Correio Braziliense
24/07/2009
Rodrigo Craveiro
Entidades denunciam que golpistas cometeram execuções extrajudiciais
“Aparentemente, vemos uma calmaria por aqui. Mas pode vir uma noite em que eles entrarão em sua casa e o levarão.” As palavras da hondurenha Gabriela — ela não quis ser identificada, com medo de represálias — expressavam bem o clima em Tegucigalpa, às vésperas do anunciado retorno do presidente deposto Manuel Zelaya à capital. Também coincidiam com “graves violações” dos direitos humanos denunciadas ontem por 15 delegados da Federação Internacional de Direitos Humanos, do Centro pela Justiça e o Direito Internacional, entre outros organismos. “Nossa missão identificou a existência de graves violações aos direitos humanos ocorridas no país após o golpe de Estado”, afirmou Enrique Santiago, presidente da Federação de Associações de Defesa e Promoção dos Direitos Humanos da Espanha.
Morador de Tegucigalpa, o empresário Armando Suárez F., de 39 anos, contou ao Correio, pela internet, que o presidente de fato, Roberto Micheletti, impôs um isolamento informativo e manipulador aos cidadãos, o que leva as pessoas a temerem a volta de Zelaya. “A guerra de tensão coletiva se soma a uma péssima energia sentida aqui. Essa tensão faz com que os moradores considerem que haverá uma batalha entre o bem e o mal”, alerta.
As violações denunciadas pela missão incluem execuções extrajudiciais durante o toque de recolher noturno, pressões sobre a imprensa não ligada ao governo de fato e “a suspensão dos direitos fundamentais dos hondurenhos”. As vítimas da violência citadas no informe incluem um jornalista, um político esquerdista, um sindicalista e um manifestante pró-Zelaya. Armando garantiu à reportagem que intelectuais, líderes ruralistas e sindicalistas foram capturados. “Alguns foram soltos, mas de outros nada se sabe”, disse.
Esforço
Numa última tentativa de pôr fim à crise, o presidente da Costa Rica, Oscar Arias, apresentou na noite de quarta-feira a Declaração de San José. No documento, ele propõe a formação de um “governo de unidade e reconciliação nacional” encabeçado pelo próprio Zelaya. Consultada pela reportagem, a economista Lesly Sánchez, de 32 anos, moradora de Tegucigalpa, opinou que não pode haver reconciliação nacional se Zelaya seguir com a ideia de instalar uma Assembleia Constituinte.

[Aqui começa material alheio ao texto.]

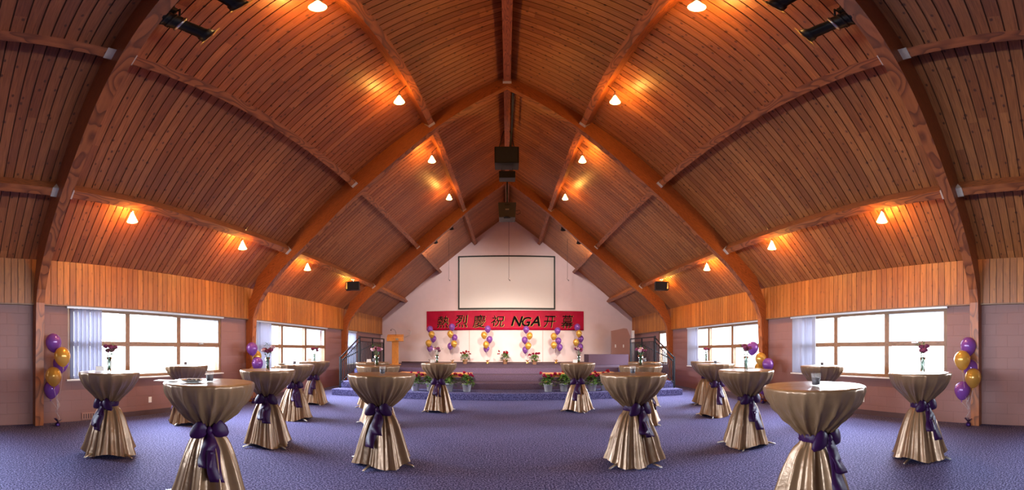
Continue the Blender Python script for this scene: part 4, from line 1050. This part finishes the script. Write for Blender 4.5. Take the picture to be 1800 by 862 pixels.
# ------------------------------------------------------------------ profile spotlights at the nearest arch
def profile_spot(s, X, Z, lab, aim):
    p = Vector((s*X, 2.0, Z)); root = empty('profile_spotlight', p, 0, 'black profile spotlight clamped high beside the nearest %s arch, %s' % ('left' if s < 0 else 'right', lab), 'spotlight', 'profile spotlights')
    dirv = (Vector(aim)-p).normalized(); M_ = dirv.to_track_quat('Z', 'Y').to_matrix()
    d = MB(); d.lathe([(.05, -.30), (.085, -.27), (.095, -.20), (.095, -.02), (.088, .0)], 18, M_=M_, capb=True)
    for z in (-.22, -.16, -.10): d.lathe([(.097, z), (.104, z+.01), (.104, z+.02), (.097, z+.03)], 18, M_=M_)
    d.build('lamp_housing', M['black'], root)
    d = MB(); d.lathe([(.096, -.005), (.108, 0), (.108, .022), (.096, .028)], 18, M_=M_); tag(d.build('gate_ring', M['steel'], root), 'silver gate ring')
    d = MB(); d.lathe([(.074, .02), (.070, .10), (.074, .11), (.074, .24), (.082, .26), (.105, .33), (.107, .33), (.09, .26)], 18, M_=M_); d.build('lens_barrel', M['black'], root)
    d = MB(); d.lathe([(.001, .275), (.085, .275)], 18, M_=M_); d.build('lens', M['lens'], root)
    d = MB(); d.box(M_ @ Vector((0, .0, .335)), (.22, .22, .006), mat=M_); 
    g = MB(); 
    for q in ((.11, 0, .012, .23), (-.11, 0, .012, .23), (0, .11, .23, .012), (0, -.11, .23, .012)): g.box(M_ @ Vector((q[0], q[1], .338)), (q[2], q[3], .008), mat=M_)
    tag(g.build('gel_frame', M['amber'], root), 'amber edged colour frame')
    top = roofz(p.x)-p.z-.02; d = MB(); d.tube([M_ @ Vector((-.12, 0, -.06)), M_ @ Vector((-.125, 0, -.06))+Vector((0, 0, .14)), Vector((0, -.05, .22)), M_ @ Vector((.125, 0, -.06))+Vector((0, 0, .14)), M_ @ Vector((.12, 0, -.06))], .011, 6)
    d.build('yoke', M['black'], root)
    d = MB(); d.tube([(0, -.05, .21), (0, -.08, top)], .016, 8); d.box((0, -.07, .27), (.06, .06, .07)); d.build('clamp', M['black'], root)
    d = MB(); d.tube([M_ @ Vector((0, .03, -.3)), (s*.06, -.32, .12), (s*.02, -.26, .24), (-s*.05, -.2, .14), (s*.02, -.12, .2), (0, -.1, top-.02)], .007, 6); d.build('power_cable', M['wire'], root)
    l = bpy.data.lights.new('spotlight_beam', 'SPOT'); l.energy = SPOT_W; l.color = (1, .86, .68); l.spot_size = radians(31); l.spot_blend = 1.0; l.shadow_soft_size = .05
    lo = bpy.data.objects.new('spotlight_beam', l); COL.objects.link(lo); lo.location = p + dirv*.36; lo.rotation_euler = dirv.to_track_quat('-Z', 'Y').to_euler()
for s in (-1, 1):
    profile_spot(s, 2.55, EYE+4.12, 'lower of the pair', (s*-.4, 17.0, .4)); profile_spot(s, 2.12, EYE+4.49, 'upper of the pair', (s*1.2, 17.0, .5))
    d = MB(); pts = [(s*x, 1.90, roofz(x)-.03) for x in (3.2, 2.4, 1.7)]; d.tube(pts, .012, 8); tag(d.build('conduit_pipe', M['alum']), 'thin pale conduit along the nearest %s arch by the spotlights' % ('left' if s < 0 else 'right'), 'pipe')

# ------------------------------------------------------------------ small wall fittings
def outlet(s, px, py, lab):
    y = WALL/abs(tan((px-CX)/FPX)); p = at(px, py, hypot(WALL, y)); root = empty('wall_outlet', (s*(WALL-.006), y, p.z), 0, lab, 'outlet', 'wall outlets')
    d = MB(); d.box((0, 0, 0), (.012, .075, .12)); d.build('cover_plate', M['white'], root, .003)
    for z in (-.028, .028): d = MB(); d.box((-s*.008, 0, z), (.006, .034, .03)); d.build('socket', M['card'], root)
outlet(-1, 263.5, 703, 'white wall outlet below the left foreground window'); outlet(1, 1517, 702, 'white wall outlet below the right foreground window')
y = WALL/tan((CX-157)/FPX); root = empty('wall_vent', (-(WALL-.01), y, .03), 0, 'small floor level vent grille on the left wall behind the draped table', 'vent')
d = MB(); d.box((0, 0, .06), (.02, .32, .13)); d.build('frame', M['mauve'], root, .004)
for k in range(6): d = MB(); d.box((.012, -.12+k*.048, .06), (.008, .018, .09)); d.build('louvre', M['basebrd'], root)
# a coil of cord left on the wall beside the lectern
d = MB(); pts = [(-5.15, YB-.03, 2.0), (-4.95, YB-.03, 2.02), (-4.72, YB-.03, 2.12), (-4.66, YB-.03, 2.3), (-4.78, YB-.03, 2.38), (-4.86, YB-.03, 2.28), (-4.70, YB-.03, 2.22)]
d.tube(pts, .010, 6); tag(d.build('looped_cable', M['white']), 'pale cord looped on the back wall above the lectern', 'cable')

Até o fechamento desta edição, Zelaya preparava a volta ao país. Em entrevista concedida em Manágua, ele prometeu que cruzaria ainda hoje a fronteira desarmado. “Irei acompanhado de minha mulher e meus filhos”, disse. O temor de um banho de sangue era claro ontem. Com os policiais em greve, o Exército de Honduras começava a se concentrar na fronteira com a Nicarágua. A polícia nicaraguense reforçou sua presença na região e membros da chamada Resistência se dirigiam à área.

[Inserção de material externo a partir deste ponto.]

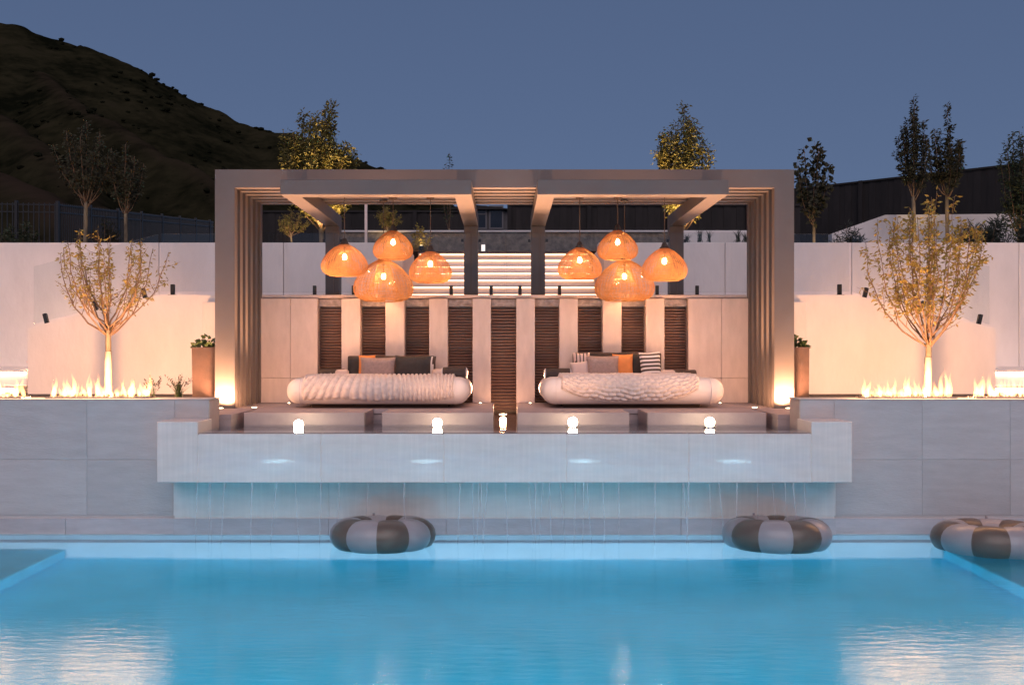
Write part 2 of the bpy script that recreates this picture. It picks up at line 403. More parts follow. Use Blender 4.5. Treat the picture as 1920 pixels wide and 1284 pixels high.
for s in (-1, 1):
    x0, x1 = sorted((s*BX, s*(PX-.01)))
    tag(MB().bbox(x0, x1, 3.2, 11.53, PZ+.004, -.55, .03, 2).build('pool_bench', MAT['bench_side']), 'underwater bench along the side pool wall', kind='structure')
    x0, x1 = sorted((s*PX, s*12))
    tag(MB().box(x0, x1, -4, 11.765, -.6, .22).build('pool_deck', MAT['deck']), kind='structure')
tag(MB().box(-PX, PX, -6, PY0-.002, -.6, .30).build('pool_deck', MAT['deck']), kind='structure')
wv = []; nxw, nyw = 2, 2
tag(MB().add([(-PX,PY0,0),(PX,PY0,0),(PX,11.76,0),(-PX,11.76,0)], [(0,1,2,3)]).build('pool_water', MAT['water']), 'smooth glowing turquoise pool water', kind='structure')
# pool lamps in the near wall below the camera
for i, x in enumerate((-4.6, -1.62, 1.58, 4.65)):
    c = (x, PY0, -.40)
    t = thing('pool_lamp', c, 'round underwater pool lamp in the near wall, %s along the row' % ('first','second','third','fourth')[i], 'pool lamp', 'underwater pool lamps')
    def disc(r, y0, y1, n=20):
        m = MB(); return m.tube([(x, y0, c[2]), (x, y1, c[2])], r, n)
    disc(.32, PY0, PY0+.02).build('bezel', MAT['steel'], t)
    disc(.28, PY0+.021, PY0+.035).build('lens', MAT['pool_lens'], t)
    lamp('pool_lamp_light', 'SPOT', (x, PY0+.06, c[2]), 90, (.52,.86,1.0), t, .1, (x*.9, 8.5, -.95), 104, .6)

# --- planting beds left and right
for s, nm in ((-1, 'left'), (1, 'right')):
    x0, x1 = sorted((s*4.0, s*13))
    tag(MB().box(x0, x1, 12.26, 17.6, 1.0, BED).build('planting_bed', MAT['soil']), kind='structure')

# --- main pool wall with stone panels
def panel_box(x0, x1, y0, y1, z0, z1, name, mat, parent, g=.002, bev=.0025):
    return MB().bbox(x0+g, x1-g, y0, y1, z0+g, z1-g, bev).build(name, mat, parent)
for s, nm in ((-1, 'left'), (1, 'right')):
    t = thing('pool_wall', (s*6.5, YW, 0), 'pale stone clad pool wall on the %s below the flower bed' % nm, 'wall', 'stone pool walls')
    x0, x1 = sorted((s*3.53, s*12.4))
    MB().box(x0, x1, YW+.007, 12.22, -1.2, WALLTOP-.006).build('wall_core', MAT['stone'], t)
    edges = [3.51, 3.915] + [3.915+1.045*k for k in range(1, 9)]
    for a, b in zip(edges, edges[1:]):
        a2, b2 = sorted((s*a, s*b))
        panel_box(a2, b2, YW, YW+.045, .875, WALLTOP, 'stone_panel', MAT['stone'], t)
        if a > 3.8: panel_box(a2, b2, YW, YW+.045, .215, .87, 'stone_panel', MAT['stone'], t)
    for k in range(5):
        a2, b2 = sorted((s*(3.3+1.9*k), s*(3.3+1.9*(k+1))))
        panel_box(a2, b2, YW-.03, YW+.045, -.018, .185, 'waterline_panel', MAT['tile'], t, .002)
    a2, b2 = sorted((s*3.505, s*12.3))
    MB().bbox(a2, b2, YW-.004, 12.26, WALLTOP, WALLTOP+.012, .003).build('coping', MAT['stone'], t)
    a2, b2 = sorted((s*3.512, s*3.56))
    MB().bbox(a2, b2, YW+.05, 12.24, 1.0, WALLTOP-.004, .004).build('end_panel', MAT['deck'], t)

# --- spill wall and basin
t = thing('spillway_wall', (0, YS, 0), 'wet pale stone overflow wall across the middle of the pool edge', 'wall')
jx = [ax(p, YS) for p in (372, 602, 832, 1062, 1291, 1521)]
ZB = az(905, YS)
MB().box(-3.92, 3.92, YS+.007, 11.62, ZB+.006, 1.215).build('wall_core', MAT['wet'], t)
for a, b in zip(jx, jx[1:]): panel_box(a, b, YS, YS+.2, ZB, 1.228, 'spill_panel', MAT['wet'], t, .0015, .006)
for s in (-1, 1):
    a, b = sorted((s*3.472, s*3.94))
    panel_box(a, b, YS, YW-.004, ZB, az(790, YS), 'end_block', MAT['wet'], t, .0025, .008)
MB().box(-3.90, 3.90, 11.747, 11.79, -.3, ZB-.02).build('recess_core', MAT['wet'], t)
rx = [-3.915] + jx[1:-1] + [3.915]
for a, b in zip(rx, rx[1:]):
    panel_box(a, b, 11.74, 11.77, .215, ZB-.004, 'recess_panel', MAT['wet'], t, .003)
    panel_box(a, b, 11.73, 11.77, -.018, .19, 'waterline_panel', MAT['tile'], t, .002)
# streams of water falling from the spill edge
t = thing('waterfall', (0, YS-.02, 0), 'thin threads of water falling from the spillway into the pool', 'waterfall')
rng = random.Random(3)
for px in (372, 392, 398, 556, 600, 760, 885, 905, 915, 948, 990, 1002, 1015, 1052, 1078, 1095, 1100, 1278, 1290, 1345, 1380, 1420, 1445, 1470, 1488, 1510, 420, 470, 520, 640, 690, 860, 895, 1030, 1130, 1160, 1230, 1330):
    x = ax(px, YS) + rng.uniform(-.02,.02); dx = rng.uniform(-.06, .06); r = rng.uniform(.003, .007)
    MB().tube([(x, YS-.004, ZB), (x+dx*.3, YS-.05, ZB*.6), (x+dx, YS-.09, -.02)], [r*1.6, r, r*.8], 5).build('water_thread', MAT['stream'], t)
tag(MB().box(-3.36, 3.36, 11.80, 15.1, .55, .62).build('basin_floor', MAT['lintel']), kind='structure')
tag(MB().add([(-3.47,YS+.02,BW),(3.47,YS+.02,BW),(3.47,13.42,BW),(-3.47,13.42,BW)], [(0,1,2,3)]).build('basin_water', MAT['basin_water']), 'still shallow water of the upper basin behind the spillway', kind='structure')
tag(MB().add([(-.16,13.42,BW),(.18,13.42,BW),(.18,15.3,BW),(-.16,15.3,BW)], [(0,1,2,3)]).build('channel_water', MAT['basin_water']), kind='structure')
# --- pavilion deck: two platforms and the side strips, of stone slabs
for s, nm in ((-1, 'left'), (1, 'right')):
    ia = .16 if s < 0 else .18
    xs = sorted((s*ia, s*3.37)); 
    d = tag(MB().box(xs[0], xs[1], 13.42, 15.2, .62, DECK-.012).build('pavilion_deck', MAT['deck']), kind='structure')
    n = 3
    for k in range(n):
        for j in range(2):
            a = xs[0]+(xs[1]-xs[0])*k/n; b = xs[0]+(xs[1]-xs[0])*(k+1)/n
            MB().bbox(a+.002, b-.002, 13.40+.88*j, 13.40+.88*(j+1)-.004, DECK-.06, DECK, .004).build('deck_tile', MAT['deck'], d)
    xs = sorted((s*3.372, s*4.35))
    d = tag(MB().box(xs[0]+.005, xs[1]-.005, 12.27, 15.2, .62, DECK-.012).build('side_deck', MAT['deck']), kind='structure')
    for j in range(3):
        MB().bbox(xs[0], xs[1], 12.265+.98*j, 12.265+.98*(j+1)-.004, DECK-.06, DECK, .004).build('deck_tile', MAT['deck'], d)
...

Em Brasília, o chanceler Celso Amorim defendeu o diálogo. “Não creio que os esforços não deram resultado, eles não foram esgotados, há coisas a fazer”, declarou. Ele lembrou que o Brasil sugeriu que países da região pressionem pelo retorno de Zelaya. “Os golpistas não têm futuro. Como instituição, não têm futuro. A questão é que eles compreendam isso logo, para evitar uma situação mais grave”, disse. “A comunidade internacional não será leniente se algo ocorrer com o presidente Zelaya.”
COLABOROU VIVIANE VAZ
“Não pode haver reconciliação se Manuel Zelaya seguir com a ideia de impor a Assembleia Constituinte. Pode haver reconciliação entre um povo diante da ingerência por parte de um governo estrangeiro? Somos soberanos e almejamos a paz. Nosso exército está preparado para garantir a segurança”
» LESLY SÁNCHEZ,
32, ECONOMISTA, VIVE EM TEGUCIGALPA
Arquivo Pessoal
“Meu país está dividido. Um dos graves problemas consiste no isolamento manipulador causado pelo governo de Roberto Micheletti. Isso se soma a uma péssima energia aqui. E faz com que os moradores considerem que haverá uma batalha entre o bem e o mal quando Manuel Zelaya retornar”
» ARMANDO SUÁREZ F.,
39, EMPRESÁRIO, VIVE EM TEGUCIGALPA.